As the largest science festival in the U.S., the event features nationwide contests and school programs to advance and inspire science, technology, engineering and math education in the next generation of scientists and engineers. This marked Marine Corps Systems Command’s second year participating in the festival as part of an ongoing effort to partner with other government agencies, academic institutions and private industry to improve STEM education in the United States.  

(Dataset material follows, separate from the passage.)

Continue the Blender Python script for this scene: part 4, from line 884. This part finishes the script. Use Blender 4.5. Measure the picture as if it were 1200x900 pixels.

“In partnership with the Office of Naval Research, the Marine Corps wanted to come inform students and adults alike about the science and engineering that goes into developing Marine systems and equipment,” said Mike Ferraro, engineering competency manager for Systems Engineering, Interoperability, Architectures and Technology, or SIAT, at MCSC. “We incorporate STEM education by discussing how each item works.”

As Ferraro spoke, a group of students gathered around a dog-like robot designed by Jack Ware, an engineer in SIAT. The robot opens its mouth and reaches out for a treat when it senses hand motion.

“The robot is so scary at first,” said Sophia, an elementary school student from Takoma Park, Maryland. “It’s like he wants to bite my hand!”

Community outreach events like the science festival offer MCSC experts a chance to engage students and build their STEM exposure with hands-on learning activities that incorporate military-relevant content.

 “I really like how the conference is interactive, and you can actually touch stuff,” an Arlington Elementary School student said.  

At the MCSC booth, one boy counted aloud, “zero, one, two…BOOM!”  while looking through the Medium Range Thermal Bi-oculars at silhouettes of passersby. The MRTB allows unit leaders to locate targets in all lighting conditions, including total darkness and at times when vision is obstructed by smoke, fog or sandstorms up to one mile away.

MCSC engineers rely on events like the USA Science and Engineering Festival to inspire youth to pursue careers in STEM as well as educate them about the Marine Corps mission.

“The kids really love touching and trying the gear on,” said Brian Corner, research anthropologist with MCSC’s Marine Expeditionary Rifle Squad Team. “Testing out what we have helps the kids understand what Marines use each day. It also integrates human science with technology so they can understand the connection.”